Moduli space of logarithmic connections singular over a finite subset of a compact Riemann surface

TL;DR

This paper studies the structure and properties of moduli spaces of logarithmic connections on vector bundles over a compact Riemann surface, including their compactifications, Picard groups, and algebraic functions.

Contribution

It introduces natural compactifications of these moduli spaces and computes their Picard groups, revealing their algebraic and holomorphic function properties.

Findings

Computed Picard groups of the moduli spaces.

Showed the absence of non-constant algebraic functions.

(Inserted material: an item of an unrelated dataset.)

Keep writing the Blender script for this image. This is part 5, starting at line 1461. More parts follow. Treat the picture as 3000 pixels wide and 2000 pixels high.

Established the existence of non-constant holomorphic functions.

Abstract

Let $S$ be a finite subset of a compact connected Riemann surface $X$ of genus $g \geq 2$. Let $\cat{M}_{lc}(n,d)$ denote the moduli space of pairs $(E,D)$, where $E$ is a holomorphic vector bundle over $X$ and $D$ is a logarithmic connection on $E$ singular over $S$, with fixed residues in the centre of $\mathfrak{gl}(n,\C)$, where $n$ and $d$ are mutually corpime. Let $L$ denote a fixed line bundle with a logarithmic connection $D_L$ singular over $S$. Let $\cat{M}'_{lc}(n,d)$ and $\cat{M}_{lc}(n,L)$ be the moduli spaces parametrising all pairs $(E,D)$ such that underlying vector bundle $E$ is stable and $(\bigwedge^nE, \tilde{D}) \cong (L,D_L)$ respectively. Let $\cat{M}'_{lc}(n,L) \subset \cat{M}_{lc}(n,L)$ be the Zariski open dense subset such that the underlying vector bundle is stable. We show that there is a natural compactification of $\cat{M}'_{lc}(n,d)$ and $\cat{M}'_{lc}(n,L)$ and compute their Picard groups. We also show that $\cat{M}'_{lc}(n,L)$ and hence $\cat{M}_{lc}(n,L)$ do not have any non-constant algebraic functions but they admit non-constant holomorhic functions. We also study the Picard group and algebraic functions on the moduli space of logarithmic connections singular over $S$, with arbitrary residues.